While everyone is correctly angry at Mr Hines and his literally luring gay athletes in the Olympic Village, the one place they should have felt safe in, The Daily Beast, in choosing to publish his piece of malicious filth, are equally to blame.
Once the flood of protests threatened to flood The Daily Beast for their abhorrent article, they then set about attempting to alter it, to remove some of the parts that clearly identified who Hines was talking about and outing after what can only be deemed to be entrapment. In doing so, The Daily Beast refused to acknowledge just how terrible and awful this was and most importantly, how they had endangered the lives of athletes who were outed by Hines after being lied to and lured by him in his zeal to get his gossip. As
Mary Elizabeth Williams of Salon notes:
As of Thursday morning, The Daily Beast was quietly altering the piece without initially making any acknowledgment it was doing so. It changed the title of the story to “The Other Olympic Sport in Rio: Swiping.” It changed two lines that identified the home country, physical description and language of a “friendly gentleman” — a man from a country that has been cited by Human Rights Watch for its “homophobic” treatment of the LGBT community. It also altered the height and weight specifics of one black and one white athlete.

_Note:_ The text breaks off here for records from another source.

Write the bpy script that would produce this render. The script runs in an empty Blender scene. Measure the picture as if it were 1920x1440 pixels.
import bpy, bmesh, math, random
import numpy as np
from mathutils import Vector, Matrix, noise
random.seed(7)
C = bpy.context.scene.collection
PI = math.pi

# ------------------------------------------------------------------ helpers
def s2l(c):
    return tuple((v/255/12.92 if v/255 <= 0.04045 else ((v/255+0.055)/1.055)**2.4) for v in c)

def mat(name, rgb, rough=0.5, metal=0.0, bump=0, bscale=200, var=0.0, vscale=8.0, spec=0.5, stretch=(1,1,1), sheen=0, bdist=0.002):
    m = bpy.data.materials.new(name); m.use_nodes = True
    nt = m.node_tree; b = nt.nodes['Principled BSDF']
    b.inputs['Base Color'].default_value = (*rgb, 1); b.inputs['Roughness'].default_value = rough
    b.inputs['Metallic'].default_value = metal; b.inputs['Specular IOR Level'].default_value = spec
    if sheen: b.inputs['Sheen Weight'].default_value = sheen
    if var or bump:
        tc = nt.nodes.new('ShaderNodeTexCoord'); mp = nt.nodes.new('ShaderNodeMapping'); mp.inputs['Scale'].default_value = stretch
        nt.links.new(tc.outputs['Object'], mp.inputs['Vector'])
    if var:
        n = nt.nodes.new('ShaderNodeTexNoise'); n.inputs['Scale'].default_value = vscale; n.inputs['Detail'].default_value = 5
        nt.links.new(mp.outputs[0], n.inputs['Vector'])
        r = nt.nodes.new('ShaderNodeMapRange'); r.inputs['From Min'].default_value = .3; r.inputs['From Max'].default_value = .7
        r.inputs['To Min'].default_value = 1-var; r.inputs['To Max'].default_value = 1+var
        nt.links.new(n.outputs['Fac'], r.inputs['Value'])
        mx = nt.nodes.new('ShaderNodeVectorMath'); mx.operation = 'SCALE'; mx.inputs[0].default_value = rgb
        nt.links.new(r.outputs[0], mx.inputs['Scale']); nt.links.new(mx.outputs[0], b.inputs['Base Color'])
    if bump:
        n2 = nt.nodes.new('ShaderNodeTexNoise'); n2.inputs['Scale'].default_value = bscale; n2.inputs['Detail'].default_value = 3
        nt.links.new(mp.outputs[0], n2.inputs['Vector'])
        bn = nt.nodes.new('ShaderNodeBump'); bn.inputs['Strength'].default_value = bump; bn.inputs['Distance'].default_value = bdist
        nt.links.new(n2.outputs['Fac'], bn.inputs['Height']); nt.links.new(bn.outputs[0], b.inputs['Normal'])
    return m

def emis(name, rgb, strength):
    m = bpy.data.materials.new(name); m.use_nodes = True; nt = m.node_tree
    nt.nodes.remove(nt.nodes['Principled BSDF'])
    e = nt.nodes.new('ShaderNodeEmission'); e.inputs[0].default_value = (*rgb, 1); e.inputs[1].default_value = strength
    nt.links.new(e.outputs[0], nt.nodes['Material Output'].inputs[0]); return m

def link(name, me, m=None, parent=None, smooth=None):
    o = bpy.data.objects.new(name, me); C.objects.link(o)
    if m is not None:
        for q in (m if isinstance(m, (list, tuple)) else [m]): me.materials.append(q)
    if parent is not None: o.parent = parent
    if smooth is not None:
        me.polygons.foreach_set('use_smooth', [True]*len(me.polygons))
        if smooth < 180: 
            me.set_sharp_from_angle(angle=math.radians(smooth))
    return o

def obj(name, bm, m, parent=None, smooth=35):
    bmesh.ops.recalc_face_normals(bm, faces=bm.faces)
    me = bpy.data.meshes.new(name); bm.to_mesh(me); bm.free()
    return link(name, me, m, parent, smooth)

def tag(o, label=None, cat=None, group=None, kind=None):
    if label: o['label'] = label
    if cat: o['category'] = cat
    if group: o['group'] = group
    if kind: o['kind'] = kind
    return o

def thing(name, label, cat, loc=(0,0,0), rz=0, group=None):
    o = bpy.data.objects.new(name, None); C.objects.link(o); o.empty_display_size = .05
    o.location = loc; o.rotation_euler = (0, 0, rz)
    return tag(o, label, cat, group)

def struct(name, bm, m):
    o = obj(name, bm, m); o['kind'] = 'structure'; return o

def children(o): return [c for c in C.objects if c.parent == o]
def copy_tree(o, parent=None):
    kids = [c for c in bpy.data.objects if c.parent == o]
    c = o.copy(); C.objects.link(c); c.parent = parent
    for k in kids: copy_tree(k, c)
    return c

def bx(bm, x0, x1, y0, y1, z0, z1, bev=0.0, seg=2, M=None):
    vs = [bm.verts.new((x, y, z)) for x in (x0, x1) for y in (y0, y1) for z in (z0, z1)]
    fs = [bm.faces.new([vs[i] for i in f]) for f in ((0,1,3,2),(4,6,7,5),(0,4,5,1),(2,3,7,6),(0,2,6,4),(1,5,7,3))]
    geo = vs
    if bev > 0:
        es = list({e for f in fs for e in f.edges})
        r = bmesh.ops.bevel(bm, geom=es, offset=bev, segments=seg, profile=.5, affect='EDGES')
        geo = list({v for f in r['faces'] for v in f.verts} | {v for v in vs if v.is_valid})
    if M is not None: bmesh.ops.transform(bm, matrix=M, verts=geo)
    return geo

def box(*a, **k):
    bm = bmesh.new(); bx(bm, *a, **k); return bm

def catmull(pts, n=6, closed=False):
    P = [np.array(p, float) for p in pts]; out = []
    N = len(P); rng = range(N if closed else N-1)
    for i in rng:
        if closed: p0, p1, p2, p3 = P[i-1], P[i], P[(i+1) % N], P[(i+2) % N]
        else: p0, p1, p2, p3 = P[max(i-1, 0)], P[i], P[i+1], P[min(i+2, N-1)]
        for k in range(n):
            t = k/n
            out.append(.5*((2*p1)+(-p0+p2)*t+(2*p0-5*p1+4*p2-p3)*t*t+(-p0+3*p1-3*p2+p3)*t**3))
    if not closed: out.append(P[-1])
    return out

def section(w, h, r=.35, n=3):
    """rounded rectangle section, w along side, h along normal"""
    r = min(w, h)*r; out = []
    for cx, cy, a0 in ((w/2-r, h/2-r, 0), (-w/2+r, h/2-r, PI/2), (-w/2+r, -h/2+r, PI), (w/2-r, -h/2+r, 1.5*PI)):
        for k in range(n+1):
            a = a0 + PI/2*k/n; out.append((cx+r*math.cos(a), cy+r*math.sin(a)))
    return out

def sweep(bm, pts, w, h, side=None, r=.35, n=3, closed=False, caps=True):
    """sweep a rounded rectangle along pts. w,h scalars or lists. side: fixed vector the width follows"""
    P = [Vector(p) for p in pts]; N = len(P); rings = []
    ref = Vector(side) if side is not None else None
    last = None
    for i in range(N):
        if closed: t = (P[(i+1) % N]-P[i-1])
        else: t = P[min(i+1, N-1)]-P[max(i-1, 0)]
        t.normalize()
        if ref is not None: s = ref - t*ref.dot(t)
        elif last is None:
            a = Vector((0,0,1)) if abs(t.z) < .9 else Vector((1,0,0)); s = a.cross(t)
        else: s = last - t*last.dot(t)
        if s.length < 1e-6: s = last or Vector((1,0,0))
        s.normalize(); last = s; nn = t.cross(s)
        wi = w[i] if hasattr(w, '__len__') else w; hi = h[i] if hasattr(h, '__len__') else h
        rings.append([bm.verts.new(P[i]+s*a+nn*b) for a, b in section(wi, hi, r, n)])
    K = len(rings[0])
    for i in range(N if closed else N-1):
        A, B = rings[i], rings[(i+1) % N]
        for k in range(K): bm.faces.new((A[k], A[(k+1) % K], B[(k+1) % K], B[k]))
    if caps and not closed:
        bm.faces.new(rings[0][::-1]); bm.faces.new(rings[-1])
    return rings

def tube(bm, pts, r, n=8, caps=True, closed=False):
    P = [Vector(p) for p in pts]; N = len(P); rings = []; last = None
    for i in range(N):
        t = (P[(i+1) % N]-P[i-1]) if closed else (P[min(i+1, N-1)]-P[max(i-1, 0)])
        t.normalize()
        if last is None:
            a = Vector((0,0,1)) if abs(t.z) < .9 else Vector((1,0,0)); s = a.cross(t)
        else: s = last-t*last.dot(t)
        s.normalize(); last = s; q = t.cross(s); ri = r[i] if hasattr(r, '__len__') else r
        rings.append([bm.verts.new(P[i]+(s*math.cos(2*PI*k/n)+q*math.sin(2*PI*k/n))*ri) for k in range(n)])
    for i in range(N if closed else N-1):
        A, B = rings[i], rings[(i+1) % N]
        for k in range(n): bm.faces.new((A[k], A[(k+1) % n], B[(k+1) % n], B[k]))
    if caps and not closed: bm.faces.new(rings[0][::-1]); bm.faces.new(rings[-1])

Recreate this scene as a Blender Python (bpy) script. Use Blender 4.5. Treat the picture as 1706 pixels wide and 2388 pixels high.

Then, in an editor’s note posted later Thursday morning, John Avlon writes:
“We take such complaints seriously because a central part of The Daily Beast’s mission is to fight for full equality and equal treatment for LGBT people around the world. Publishing an article that in any way could be seen as homophobic is contrary to our mission…. The concept for the piece was to see how dating and hook-up apps were being used in Rio by athletes. It just so happened that Nico had many more responses on Grindr than apps that cater mostly to straight people, and so he wrote about that. Had he received straight invitations, he would have written about those…. Some readers have read Nico as mocking or sex-shaming those on Grindr. We do not feel he did this in any way. However, The Daily Beast understands that others may have interpreted the piece differently. Accordingly, we have made some editorial changes to the article, responding to readers’ concerns, and are again sorry for any upset the original version of this piece inspired.”
Seriously? So you ran a piece by a self-identified straight writer that’s entirely about gay hookups, that included identifying details about male athletes from “notoriously homophobic” nations, and you’re saying some people “may have interpreted” it as “mocking or sex-shaming?” You sent a guy to write a jokey piece about a community he claims he doesn’t belong to, a community whose safety and dignity and human rights are under attack every day, in every country, and you’re sorry if it “upset” anybody? For the Beast to run it in the first place was awful — but to stand by it in such a way is delusional, ignorant, and unbelievably cynical.
She left out unethical, malicious, dangerous, lacking in any integrity (journalist or othrwise)..
The Daily Beast have been forced to remove the offensive article, after dragging their feet and making excuses for several hours. How this got past, how they allowed this to be published, remains to be seen. But this was and is an absolute failure by The Daily Beast. A dangerous one at that.